De pouco vai adiantar a fotografia que tenta (não sem sucesso, diga-se) reproduzir tonalidades e cores de pinturas da época. Ou a tentativa do grande ator que é Ed Harris em dar vida ao personagem principal roteirizado de forma tão estereotipada e reducionista. Ou a boa interpretação da bonita Diane Kruger - em relação à sua insípida “Helena” no desastre que foi Tróia, de Wolfgang Petersen. Ou a montagem de cenas ao ritmo acelerado no final da “Ode a Alegria” que encerra a “Nona”. E não serviriam mesmo para nada cópias descaradas de cenas de Amadeus, como a do compositor agonizante ditando notas musicais para outro personagem que “entende” a “transcendência” daquele momento.



Infelizmente, os esforços e capricho visual da mais freqüentemente correta (ainda que irregular) cineasta Agnieszka Holland não foram suficientes para afastar este seu filme do rés-do-chão de outros tantos similares que banalizaram a grandeza de compositores de exceção em filmes corriqueiros que parecem dizer que tais mestres da música foram grandes porque sofreram (surdez, miséria, tuberculose, etc.) ou porque não foram compreendidos pelo público “tolo” dos períodos históricos em que viveram.



Claro que há um aggiornamento ao colocar, no início dos anos 1800, uma mulher como personagem ficcional que capta a genialidade incompreendida do grande mestre; assim como outras firulas do roteiro que tenta uma aproximação mais sintonizada com o mundo atual. Mas, paradoxalmente, o filme acaba parecendo produto de quem só aprecia mesmo o aspecto mais “fácil” e “romântico” da explorada “Pour Élise” ou das Sonatas para piano de Beethoven anteriores às cinco últimas – e que não perdem absolutamente seu valor próprio em relação às mais ousadas - como é o caso das citadas e sempre maravilhosas Waldstein, Appassionata e Ao Luar.

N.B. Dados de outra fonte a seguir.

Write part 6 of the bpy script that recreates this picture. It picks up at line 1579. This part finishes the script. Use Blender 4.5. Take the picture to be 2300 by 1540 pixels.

Nem parece que a diretora foi co-roteirista de Kieslowski na Trilogia das Cores e que trabalhou com Andrzej Wajda em Sem Anestesia. Ou que já realizou filmes próprios mais interessantes e instigantes como Filhos da Guerra, Olivier, Olivier, A Herdeira (uma boa nova versão de Washington Square, o romance de Henry James de onde foi extraído o clássico de William Wyler em 1949, Tarde Demais) – além de dois filmes que discutiam de forma sensível questões delicadas como eventos maravilhosos entendidos como possíveis “milagres”, como nos mais recentes O Terceiro Milagre e Voltando para Casa.



Desta vez, é como se ela tivesse executado a Sonata ao Luar com aspirações stravinskianas, mas com “alma” de “música de elevador”. Desafinou.





# O SEGREDO DE BEETHOVEN (COPYING BEETHOVEN)

EUA / Alemanha, 2006

Direção: AGNIESZKA HOLLAND

Roteiro: STEPHEN J. RIVELE e CHRISTOPHER WILKINSON

Fotografia: ASHLEY ROWE

Montagem: ALEX MACKIE

Música: LUDWIG VAN BEETHOVEN

Direção de Arte: PAUL GHIRARDANI e LORAND JAVOR

Elenco: ED HARRIS, DIANE KRUGER, RALPH RIACH, JOE ANDERSON, MATTHEW GOODE.